Il s'agirait ainsi d'une cible d'intensité: on ralentit la hausse des émissions, mais on ne réduit pas les émissions de façon absolue. Cela fait dire à certains experts, comme Matthew Bramley de l'Institut Pembina, qu'il est «impossible» que le Canada diminue ses émissions ne serait-ce que de 3 % d'ici 2020.

Le ministre de l'Environnement, Jim Prentice, n'a pas nié l'existence du document, lors de son point de presse quotidien tout à l'heure. Il s'est contenté de dire qu'»il ne représente pas la position officielle du Canada», ajoutant toutefois qu'»aucune décision n'a été prise à ce sujet».

L'opposition réclame que le document soit rendu public, afin que tous, au Canada comme à Copenhague, puisse avoir accès à ce qu'ils considèrent être les véritables intentions du gouvernement Harper.

«Cela est l'aboutissement de quatre ans de tactiques, de mauvaise foi et de refus de travailler avec les parlementaires sur la question du climat», selon le député libéral David McGuinty. «Cette position pro pétrolière est un scandale», a renchéri le bloquiste Bernard Bigras.

En guise de justification, le document souligne que les États-Unis, avec qui le Canada souhaite harmoniser ses politiques, sera conciliant avec son secteur manufacturier, qui a là-bas une grande importance. De la même façon, Ottawa devrait l'être avec son secteur pétrolier, argumente-t-on.

«Ce plan secret est un scandale, a lancé Graham Saul, du Réseau action climat Canada, l'organisme qui regroupe l'ensemble des groupes écolos. Ces documents révèlent que les cibles de réduction des émissions que le Canada présente à Copenhague «aussi faibles soient-elles» sont un leurre.

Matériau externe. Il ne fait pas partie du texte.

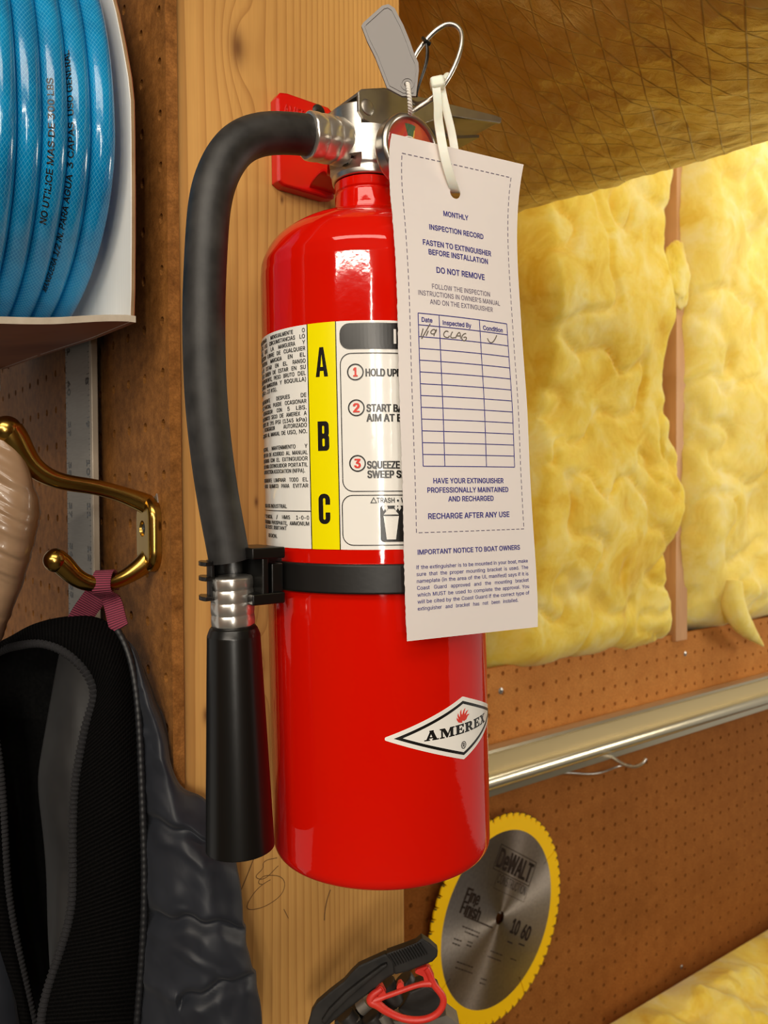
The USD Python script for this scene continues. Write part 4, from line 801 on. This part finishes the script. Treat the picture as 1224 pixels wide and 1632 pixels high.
sc_c = np.array([XL - .0058, YK - .001, onk(239, 842)[2]])
try:
    v, f = arr(bm); mm_ = m3.Manifold(m3.Mesh(np.asarray(v, np.float32), np.asarray(f, np.uint32))) - m3.Manifold.cylinder(.004, .0042, .0028, 32).rotate([0, 90, 0]).translate([sc_c[0] - .0004, sc_c[1], sc_c[2]]); bm = trimesh.Trimesh(*arr(mm_), process=False)
except Exception as e: print('hook cut', e)
obj('back_plate', bm, 'brass', hook, 40)
def arm(pts, rad, n=60):
    P = path_smooth([onk(*p) for p in pts], n); t = np.linspace(0, 1, n); x = np.linspace(0, 1, len(rad)); return tube(P, CubicSpline(x, rad)(t), 24)
def knob(m, px, py, r): s = trimesh.creation.icosphere(3, r); s.apply_translation(onk(px, py)); return cat([m, s])
obj('upper_arm', knob(arm([(252, 832), (240, 808), (218, 797), (185, 785), (150, 776), (112, 770), (78, 760), (52, 742), (34, 718), (22, 698), (14, 686)], [.0062, .0056, .0048, .0041, .0039, .0039, .0040, .0044, .0051, .0062, .0066]), 11, 686, .0068), 'brass', hook, 40)
obj('lower_arm', knob(arm([(246, 868), (238, 890), (218, 908), (190, 924), (160, 931), (132, 926), (112, 912), (99, 899), (91, 893)], [.0062, .0056, .0048, .0041, .0038, .0039, .0043, .0049, .0054]), 89, 893, .0058), 'brass', hook, 40)
ks = lambda v: sc_c + np.array([.0016, 0, 0]) - v[..., 2:3] * XA + v[..., 0:1] * YA + v[..., 1:2] * ZA
ksc = obj('screw', lathe([(0, .0012), (.002, .0010), (.0034, .0002), (.0036, -.0008), (0, -.0008)], 24, ks), 'screw_dark', hook)
obj('cross_slot', mapped(sbox(-.002, -.0004, .002, .0004).union(sbox(-.0004, -.002, .0004, .002)), lambda a, b, h: ks(np.stack([a, b, h + .0011], -1)), .0002), 'ink_black', ksc, False)

# ================================================================== STEEL RULE ON THE PARTITION
XRu = .1385
ra, rb_ = atx(106, 720, XRu), atx(147, 720, XRu); ry1, ry0 = ra[1], rb_[1]; rz0, rz1 = atx(150, 1050, XRu)[2], atx(150, 535, XRu)[2] + .05
rule = thing('metal_ruler', 'long aluminium ruler standing upright against the drilled partition', 'ruler', (XRu, ry0, rz0))
b = blk(XRu, XRu + .0030, ry0, ry1, rz0, rz1, .0003); obj('blade', b, 'ruler_metal', rule, False)
obj('front_edge', blk(XRu - .0004, XRu + .0034, ry0 - .0012, ry0 + .0030, rz0, rz1, .0005), 'ruler_edge', rule, False)
marks = []
fnr = lambda a, b, h: np.stack([XRu - h - .00005, ry0 + a, b], -1)      # a: from the front edge towards the back
inch = abs(atx(135, 735, XRu)[2] - atx(135, 803, XRu)[2]); zten = atx(135, 735, XRu)[2]
for k in range(-9, 8):
    z = zten - k * inch
    if not rz0 + .01 < z < rz1 - .01: continue
    for a, num in ((.0085, 10 + k), (ry1 - ry0 - .0075, 38 - k)):
        t = text(str(num), .0058, None, True, 'c', .0001); v = np.array(t.vertices); t.vertices = np.stack([a + .0029 - v[:, 1], z - v[:, 0] - .004, v[:, 2]], 1); marks.append(mapped(t, fnr))
    for q in range(8):
        l = .006 if q == 0 else .004 if q == 4 else .0025; zz_ = z - q * inch / 8
        for a0 in (.0032, ry1 - ry0 - l): marks.append(mapped(sbox(a0, zz_ - .0002, a0 + l, zz_ + .0002), fnr, .00008))
obj('scale_marks', cat(marks), 'ink_black', rule, False, kind='stuff')

# ================================================================== HOSE COIL IN ITS BOX
XW = .1285                                   # inner face of the box's side wall
def yz(px, py): p = atx(px, py, XW); return p[1], p[2]
front = [(206.5, 513), (208, 460), (208.5, 380), (208.5, 300), (208, 220), (207, 160), (203, 122), (194, 70), (184, 20), (171, -30), (150, -90)]
bottom = [(0, 588), (60, 566), (146, 538)]
fp = [yz(*p) for p in front]; bp_ = [yz(*p) for p in bottom]; topy = fp[-1][1]
yback = bp_[0][0]; wallp = Polygon(fp + [(yback, topy)] + bp_)
hbox = thing('hose_box', 'open white cardboard display box around the blue hose coil', 'box', (XW, fp[0][0], fp[0][1]))
sw = obj('side_panel', yzslab(wallp, XW, XW + .0005), 'card_white', hbox, False, label='white inside of the side panel')
core = obj('side_core', yzslab(wallp, XW + .0005, XW + .0019), 'card_brown', hbox, False, label='brown corrugated core of the side panel')
obj('outer_liner', yzslab(wallp, XW + .0019, XW + .0023), 'card_print', hbox, False)
# bottom panel: from the front edge back, following the side's lower edge
fl0 = np.array(aty(-90, 519, fp[0][0])); xs = np.linspace(XW + .0029, fl0[0] - .03, 30); rowsB = [fp[0]] + bp_[::-1]; zsag = np.interp(xs, [fl0[0], XW], [fl0[2] - fp[0][1], 0])
ysl = np.linspace(fp[0][0], yback, 24); zl = np.interp(ysl, [q[0] for q in rowsB], [q[1] for q in rowsB])
V = np.stack([np.stack([xs, np.full(30, y), z + zsag + .0004 * np.sin(xs * 120)], -1) for y, z in zip(ysl, zl)], 1)
m = solid_sheet(V, V + ZA * .0022); m.fix_normals(); bt = obj('bottom_panel', m, 'card_print', hbox, 30)
m = solid_sheet(V + ZA * .0023, V + ZA * .0029); m.fix_normals(); obj('bottom_liner', m, 'card_white', hbox, 30)
m = solid_sheet(V[:, :2] * [1, 1, 1] - np.array([0, .0004, 0]), V[:, :2] - np.array([0, .0004, 0]) + ZA * .0031); m.fix_normals(); obj('front_edge', m, 'card_edge', hbox, 30)
obj('side_panel', yzslab(wallp, xs[-1] - .0028, xs[-1]).apply_translation([0, 0, float(zsag[-1])]), 'card_white', hbox, False)
bkp = blk(fl0[0] - .03, XW, yback - .002, yback, fp[0][1], topy); obj('back_panel', bkp, 'card_white', hbox, False)
HR, HP = .0056, .0107
coil = thing('hose_coil', 'coil of translucent blue braided hose packed in the open white box', 'hose', (.09, .46, fp[0][1] + .003))
fm = atx(163, 200, XW - .0125); zc0_ = fm[2]; floor_z = min(zl[0], zl[3]) + float(zsag.min()) * .3
ca, cbu, cbl = .118, .125, zc0_ - max(fp[0][1], np.interp(fm[1] + .118, [q[0] for q in rowsB], [q[1] for q in rowsB])) - .0045 - HR
def loop_path(k, n=220):
    ph = np.linspace(0, 2 * np.pi, n + 1)[:-1] + np.pi; x = XW - .0125 - HP * k; yf_ = fm[1] - .0006 * k + (.001 if k % 2 else 0)
    b = np.where(np.sin(ph) > 0, cbu, cbl + .004 * 0 - (zsag_at(x)))
    return np.stack([x + .0025 * np.sin(ph * .5), yf_ + ca * (1 - np.cos(ph)), zc0_ + b * np.sin(ph)], -1)
def zsag_at(x): return float(np.interp(x, [fl0[0], XW], [fl0[2] - fp[0][1], 0]))
hose_txt = {1: 'MANGUERA 1/2 IN. PARA AGUA  3 CAPAS  USO GENERAL', 2: 'NO UTILICE MAS DE 300 LBS'}
loops = []
for k in range(8):
    P = loop_path(k); mm, uv = tube(np.vstack([P, P[:1]]), HR, 28, uv=True); L = obj('loop', mm, 'blue_pvc', coil, True, uv)
    if k in hose_txt:
        # printing runs up the front of the loop
        i = int(np.argmin(np.abs(P[:, 1] - P[:, 1].min()))); Q = P; seg_ = np.r_[0, np.cumsum(np.linalg.norm(np.diff(Q, axis=0), axis=1))]
        t = text(hose_txt[k], .0027, None, True, 'c', .0001); v = np.array(t.vertices); v[:, 0] *= 1.15
        sgn = 1. if P[i + 4, 2] > P[i, 2] else -1.
        l = seg_[i] + sgn * (v[:, 0] - (.018 if k == 2 else .03)); c3_ = np.stack([np.interp(l, seg_, Q[:, j]) for j in range(3)], -1); c4 = np.stack([np.interp(l + 1e-3, seg_, Q[:, j]) for j in range(3)], -1); T = (c4 - c3_) * sgn; T /= np.linalg.norm(T, axis=1, keepdims=True)
        out = -(ray(80, 300) / np.linalg.norm(ray(80, 300)))[None] - .55 * RH[None] * (1 if k == 1 else .4); out = out - T * (out * T).sum(1, keepdims=True); out /= np.linalg.norm(out, axis=1, keepdims=True); sd = np.cross(T, out)
        an = (v[:, 1] - .0013) / HR; w = (HR + .00005 + v[:, 2])[:, None]
        obj('printing', trimesh.Trimesh(c3_ + w * (np.cos(an)[:, None] * out - np.sin(an)[:, None] * sd), t.faces, process=False), 'ink_black', L, False)

# ================================================================== SAW BLADE
YS = .703
def ons(px, py): return aty(px, py, YS)
bc = ons(795, 1462); RS = .127; ROT = math.radians(-33)
saw = thing('saw_blade', 'round steel saw blade with a yellow toothed rim hung on the drilled wall', 'saw blade', bc)
NTH = 60; pts = []
for k in range(NTH):
    a = 2 * math.pi * k / NTH; w = 2 * math.pi / NTH
    for da, rr_ in ((0, 1.), (.3 * w, .999), (.72 * w, .990), (.76 * w, .955), (.80 * w, .945), (.85 * w, .955), (.88 * w, .998)): pts.append((RS * rr_ * math.cos(a + da), RS * rr_ * math.sin(a + da)))
tooth = Polygon(pts); slots = unary_union([affinity.rotate(sbox(.098, -.0006, .123, .0006), 23 + 90 * k, origin=(0, 0)) for k in range(4)])
SX = np.array([math.cos(math.radians(6)), math.sin(math.radians(6)), 0])
bl = lambda a, b, h: bc + np.asarray(a)[..., None] * SX + np.asarray(b)[..., None] * ZA - np.asarray(h)[..., None] * YA
plate_ = Point(0, 0).buffer(.1062, quad_segs=32).difference(Point(0, 0).buffer(.0080)).difference(slots)
obj('plate', mapped(plate_, bl, .0018), 'blade_plate', saw, False)
obj('toothed_rim', mapped(tooth.difference(Point(0, 0).buffer(.1062, quad_segs=32)).difference(slots), bl, .0019), 'blade_yellow', saw, False, label='yellow painted rim with cut teeth')
tips = unary_union([affinity.rotate(sbox(RS * .975, -.0014, RS * 1.006, .0002), 360 * k / NTH, origin=(0, 0)) for k in range(NTH)]); obj('tooth_tips', mapped(tips, bl, .0024, None, -.0003), 'carbide', saw, False)
inkb = []
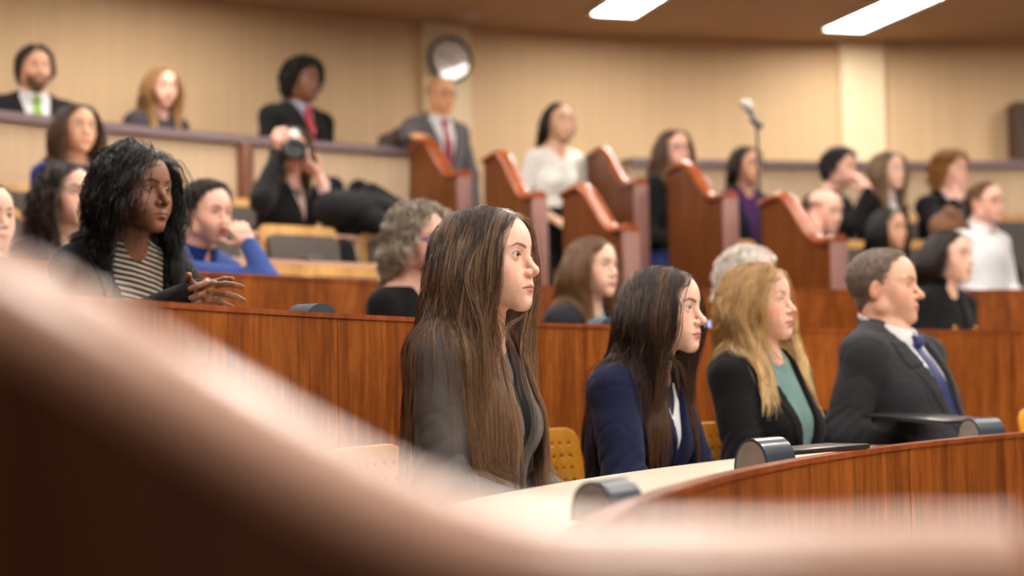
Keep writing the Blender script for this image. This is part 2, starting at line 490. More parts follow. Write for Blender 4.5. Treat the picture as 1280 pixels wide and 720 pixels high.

Le ministre Prentice doit cesser de mentir aux autres pays et admettre qu'il n'a pas l'intention de respecter son engagement.»

«En racontant des mensonges à propos d'un enjeu de cette ampleur, le gouvernement canadien brise une entente fondamentale entre un gouvernement et sa population», a ajouté Rhiya Trivedi, membre de la délégation de la jeunesse canadienne.

D'ailleurs, les membres de cette délégation ont organisé un lie-in silencieux en réaction à la fuite du document. Couchés par terre, silencieux, les participants d'une centaine de pays ont voulu exprimer leur colère.